I’m reading Wyoscki et al’s Writing New Media, and Anne Wysocki offers a definition of “new media texts” that I find quite interesting:
I think we should call “new media texts” those that have been made by composers who are aware of the range of materialities of texts and who then highlight the materiality: such composers design texts that help readers/consumers/viewers stay alert to how any text—like its composers and readers—doesn’t function independently of how it is made and in what contexts. Such composers design texts that make as overtly visible as possible the values they embody. Considering new media texts in this way, I think and hope, helps us to see where openings for agency are within the new media texts we compose.
Under this definition, new media texts do not have to be digital; instead, any text that has been designed so that its materiality is not effaced can count as new media. (15)
Wysocki, Anne Frances, Johndan Johnson-Eilola, Cynthia L. Selfe, and Geoffrey Sirc. Writing New Media: Theory and Applications for Expanding the Teaching of Composition. Logan, UT: Utah State UP, 2004.
It’s a very good point: hypermedia, new media, playful surfing of texts, whatever is not limited to digital documents. Jerome Mcgann’s Radiant Textuality does a good job expanding on this point, especially in relation to showing us how all poetry meets the definition of new media.
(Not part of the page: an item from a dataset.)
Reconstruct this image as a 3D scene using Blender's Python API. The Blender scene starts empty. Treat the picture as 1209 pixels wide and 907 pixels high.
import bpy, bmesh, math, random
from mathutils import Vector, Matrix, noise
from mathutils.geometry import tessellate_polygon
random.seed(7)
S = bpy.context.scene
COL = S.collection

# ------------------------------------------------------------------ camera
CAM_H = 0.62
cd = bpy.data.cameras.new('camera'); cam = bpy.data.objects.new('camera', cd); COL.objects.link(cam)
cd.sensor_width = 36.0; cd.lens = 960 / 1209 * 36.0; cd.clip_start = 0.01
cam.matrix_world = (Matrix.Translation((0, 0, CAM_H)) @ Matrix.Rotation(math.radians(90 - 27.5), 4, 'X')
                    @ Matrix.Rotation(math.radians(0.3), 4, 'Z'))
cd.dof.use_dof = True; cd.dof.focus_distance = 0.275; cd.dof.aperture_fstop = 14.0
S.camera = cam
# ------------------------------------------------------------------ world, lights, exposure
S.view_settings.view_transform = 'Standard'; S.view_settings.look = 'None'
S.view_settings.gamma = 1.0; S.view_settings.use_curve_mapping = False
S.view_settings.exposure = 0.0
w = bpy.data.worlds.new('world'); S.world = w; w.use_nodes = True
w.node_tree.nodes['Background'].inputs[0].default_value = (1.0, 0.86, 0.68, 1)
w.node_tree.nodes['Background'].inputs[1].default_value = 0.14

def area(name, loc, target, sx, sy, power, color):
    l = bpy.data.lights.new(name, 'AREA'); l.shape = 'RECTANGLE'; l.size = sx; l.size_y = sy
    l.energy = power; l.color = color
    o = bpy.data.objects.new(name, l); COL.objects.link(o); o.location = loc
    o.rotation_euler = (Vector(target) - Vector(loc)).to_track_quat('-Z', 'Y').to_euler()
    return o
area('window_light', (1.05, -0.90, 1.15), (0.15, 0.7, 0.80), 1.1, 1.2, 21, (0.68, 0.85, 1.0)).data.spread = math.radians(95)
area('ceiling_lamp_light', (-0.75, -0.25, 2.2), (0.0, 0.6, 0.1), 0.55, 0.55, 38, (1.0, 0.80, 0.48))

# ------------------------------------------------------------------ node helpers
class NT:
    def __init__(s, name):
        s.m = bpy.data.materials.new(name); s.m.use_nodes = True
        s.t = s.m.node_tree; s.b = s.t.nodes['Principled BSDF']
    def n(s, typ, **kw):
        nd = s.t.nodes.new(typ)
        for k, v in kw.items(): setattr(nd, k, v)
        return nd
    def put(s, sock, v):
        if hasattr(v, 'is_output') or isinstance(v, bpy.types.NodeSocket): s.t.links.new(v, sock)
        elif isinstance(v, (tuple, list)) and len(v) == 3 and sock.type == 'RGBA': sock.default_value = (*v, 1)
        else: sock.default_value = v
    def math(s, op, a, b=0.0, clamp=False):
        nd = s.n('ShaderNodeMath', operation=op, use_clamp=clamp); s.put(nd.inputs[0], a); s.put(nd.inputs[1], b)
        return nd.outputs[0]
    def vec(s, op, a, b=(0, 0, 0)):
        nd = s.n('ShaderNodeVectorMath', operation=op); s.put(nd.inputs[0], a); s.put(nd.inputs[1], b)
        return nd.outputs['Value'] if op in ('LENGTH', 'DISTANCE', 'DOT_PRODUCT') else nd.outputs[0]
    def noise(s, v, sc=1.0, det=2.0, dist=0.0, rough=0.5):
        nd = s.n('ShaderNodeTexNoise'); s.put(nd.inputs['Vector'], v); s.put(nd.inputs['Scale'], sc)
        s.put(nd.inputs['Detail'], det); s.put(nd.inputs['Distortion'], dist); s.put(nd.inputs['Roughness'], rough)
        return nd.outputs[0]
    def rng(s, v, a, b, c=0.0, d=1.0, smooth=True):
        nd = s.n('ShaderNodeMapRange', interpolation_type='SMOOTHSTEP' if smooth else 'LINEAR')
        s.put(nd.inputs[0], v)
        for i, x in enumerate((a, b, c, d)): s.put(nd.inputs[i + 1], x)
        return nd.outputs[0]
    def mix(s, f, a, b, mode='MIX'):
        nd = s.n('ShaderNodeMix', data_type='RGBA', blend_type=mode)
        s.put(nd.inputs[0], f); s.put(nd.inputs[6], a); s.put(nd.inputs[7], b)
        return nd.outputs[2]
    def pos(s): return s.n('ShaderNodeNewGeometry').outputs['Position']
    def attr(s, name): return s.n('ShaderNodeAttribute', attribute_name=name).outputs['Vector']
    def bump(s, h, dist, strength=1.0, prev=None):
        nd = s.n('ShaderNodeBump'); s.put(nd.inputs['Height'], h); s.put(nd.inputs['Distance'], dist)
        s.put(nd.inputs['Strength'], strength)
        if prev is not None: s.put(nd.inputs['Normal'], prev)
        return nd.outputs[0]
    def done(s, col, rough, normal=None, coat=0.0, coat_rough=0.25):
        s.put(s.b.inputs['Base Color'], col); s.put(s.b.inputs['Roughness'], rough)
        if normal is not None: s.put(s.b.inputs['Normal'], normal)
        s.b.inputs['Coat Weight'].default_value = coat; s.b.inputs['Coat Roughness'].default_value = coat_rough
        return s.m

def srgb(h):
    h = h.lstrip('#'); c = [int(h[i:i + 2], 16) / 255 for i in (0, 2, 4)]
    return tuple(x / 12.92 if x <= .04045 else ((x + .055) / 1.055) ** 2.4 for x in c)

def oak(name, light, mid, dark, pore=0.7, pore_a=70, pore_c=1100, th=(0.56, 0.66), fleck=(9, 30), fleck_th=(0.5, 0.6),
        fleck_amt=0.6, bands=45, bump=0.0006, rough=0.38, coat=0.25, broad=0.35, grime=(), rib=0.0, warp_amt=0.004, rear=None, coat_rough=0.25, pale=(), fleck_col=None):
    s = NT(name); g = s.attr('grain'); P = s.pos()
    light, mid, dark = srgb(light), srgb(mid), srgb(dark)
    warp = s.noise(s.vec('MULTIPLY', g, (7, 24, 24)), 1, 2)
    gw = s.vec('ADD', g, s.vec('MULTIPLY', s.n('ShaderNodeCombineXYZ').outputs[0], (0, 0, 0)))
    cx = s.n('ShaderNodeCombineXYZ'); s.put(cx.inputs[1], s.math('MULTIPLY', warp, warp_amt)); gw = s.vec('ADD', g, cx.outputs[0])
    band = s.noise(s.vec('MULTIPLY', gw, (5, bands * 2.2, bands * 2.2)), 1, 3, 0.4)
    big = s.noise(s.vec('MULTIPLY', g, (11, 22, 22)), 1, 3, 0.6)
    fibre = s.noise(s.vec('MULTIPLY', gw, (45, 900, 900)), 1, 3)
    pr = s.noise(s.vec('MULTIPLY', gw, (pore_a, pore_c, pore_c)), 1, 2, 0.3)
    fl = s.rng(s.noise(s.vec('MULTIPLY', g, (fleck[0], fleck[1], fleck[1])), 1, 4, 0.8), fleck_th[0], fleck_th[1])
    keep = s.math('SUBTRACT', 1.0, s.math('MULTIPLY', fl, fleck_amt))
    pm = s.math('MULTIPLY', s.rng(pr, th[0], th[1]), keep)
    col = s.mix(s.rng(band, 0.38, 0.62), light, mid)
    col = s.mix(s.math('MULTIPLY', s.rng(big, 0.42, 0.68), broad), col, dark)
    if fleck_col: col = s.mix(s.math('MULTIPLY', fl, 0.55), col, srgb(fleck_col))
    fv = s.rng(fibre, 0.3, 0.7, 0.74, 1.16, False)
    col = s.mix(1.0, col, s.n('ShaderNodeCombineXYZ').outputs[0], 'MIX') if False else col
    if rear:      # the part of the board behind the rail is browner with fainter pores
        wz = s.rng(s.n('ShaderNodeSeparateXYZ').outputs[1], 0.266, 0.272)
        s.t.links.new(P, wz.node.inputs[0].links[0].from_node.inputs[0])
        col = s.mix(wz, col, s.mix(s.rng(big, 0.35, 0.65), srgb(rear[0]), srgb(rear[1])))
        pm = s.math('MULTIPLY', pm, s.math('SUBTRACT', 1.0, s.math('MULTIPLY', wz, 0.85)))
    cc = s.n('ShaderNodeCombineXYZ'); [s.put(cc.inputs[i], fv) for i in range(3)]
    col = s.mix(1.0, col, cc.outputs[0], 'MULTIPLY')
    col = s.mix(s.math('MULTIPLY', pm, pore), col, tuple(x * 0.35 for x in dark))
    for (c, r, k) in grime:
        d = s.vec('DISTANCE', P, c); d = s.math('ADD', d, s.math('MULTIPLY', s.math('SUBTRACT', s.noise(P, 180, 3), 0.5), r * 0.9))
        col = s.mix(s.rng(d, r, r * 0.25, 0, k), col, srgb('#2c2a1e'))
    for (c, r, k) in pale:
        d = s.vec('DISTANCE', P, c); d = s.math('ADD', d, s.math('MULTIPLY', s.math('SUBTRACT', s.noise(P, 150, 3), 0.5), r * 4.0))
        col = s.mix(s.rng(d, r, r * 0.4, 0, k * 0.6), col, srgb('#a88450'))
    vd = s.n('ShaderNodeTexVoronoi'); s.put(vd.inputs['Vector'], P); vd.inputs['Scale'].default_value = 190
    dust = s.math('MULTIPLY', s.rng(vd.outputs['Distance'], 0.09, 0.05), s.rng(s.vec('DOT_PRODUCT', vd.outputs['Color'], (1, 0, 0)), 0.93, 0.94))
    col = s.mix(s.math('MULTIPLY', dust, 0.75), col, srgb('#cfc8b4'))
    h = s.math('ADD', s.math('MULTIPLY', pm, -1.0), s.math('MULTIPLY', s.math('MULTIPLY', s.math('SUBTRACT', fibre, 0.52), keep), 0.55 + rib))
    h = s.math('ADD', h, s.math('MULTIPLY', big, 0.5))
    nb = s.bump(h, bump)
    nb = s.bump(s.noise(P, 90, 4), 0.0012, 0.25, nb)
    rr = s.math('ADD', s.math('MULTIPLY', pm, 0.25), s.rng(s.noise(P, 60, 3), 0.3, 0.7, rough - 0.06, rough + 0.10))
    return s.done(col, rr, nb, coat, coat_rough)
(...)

Highly recommended text.
Which media theorists do you feel are most important to your work right now? or, which ones do you find the most interesting?
I’ve been warming up to the idea of trying to write media theory again, so I’m interested in trading resources.
Also, does anyone still cite Marshall McLuhan these days?
Right now, off the top of my head, Donna Haraway, McLuhan, Jeff Rice, Johnson-Eilola, and Anne Wysocki are probably biggest on my minds. But of course, the last three deal mostly with composition.
I don’t think the question is: does anyone still cite McLuhan? I think that few cited McLuhan for years, and that for a while he started to be cited again (at least in English studies). I’d say he’s referenced, nowadays, but not discussed much in depth.
Michael, did I tell you my thesis is now on Wysocki’s work in new media? I love this chapter that the definition is found in, and I’m actually sifting through it right now for Lisa’s class. Wysocki’s five openings are what I’m shaping my seminar paper around.
A quick note about McLuhan: what I’ve seen is that he’s mostly used as an example of technological determinism, although I’m not sure that’s entirely fair to his work; doesn’t seem to me that he’s still studied in great depth, like you mentioned.
Travis, Way cool topic change! That’s exciting and interesting! Have you contacted Anne at all? If not, you should. She’d be amenable to any questions, I’m sure.
I haven’t yet, but I do plan to. I feel like that’s some kind of strange line I’m not ready to cross until I’m familiar up to my eyes with her work and the work of people she’s close to (like Johnson-Eilola). Silly probably, but I’m looking forward to it. She has spent considerable amount of time in the Upper Peninsula of Michigan, too, which is strange but cool.
And I may have mentioned this, but I accepted Vicki’s offer of a third year with the WIC program, and I have the okay from all parties involved, which is also very cool. Should give me some time to really build a thesis I’m happy with and maybe present some papers.
Cool stuff — I’m not familiar with the comp theorists, but I’m curious about which media theorists influence their work.
Lately I’ve been trying to figure out if McLuhan could be considered a genealogist (of media) in the sense of Nietzsche and Foucault’s genealogy (or Deleuze’s geology). I agree that McLuhan (like Marx) is so much more than a technological determinist.
I’ve found that Deleuze and Guattari (although not necessarily in collaboration) have some interesting things to say about media — Deleuze in his Cinema books, and Guattari’s concept of post-media sprinkled throughout his works.
Contemporary media theorists whom I like include Matteo Pasquinelli, Franco Berardi aka Bifo, Geert Lovink, McKenzie Wark, Steven Shaviro, Jonathan Beller, and Rob Horning. I’m not sure if you’ll find any of them helpful, but Rob Horning’s blog often touches on the intersection of consumerist culture, social networks, and the production of texts. And Matteo Pasquinelli’s essays do an excellent job of calling out the theoretical weaknesses of the emerging free/commons culture.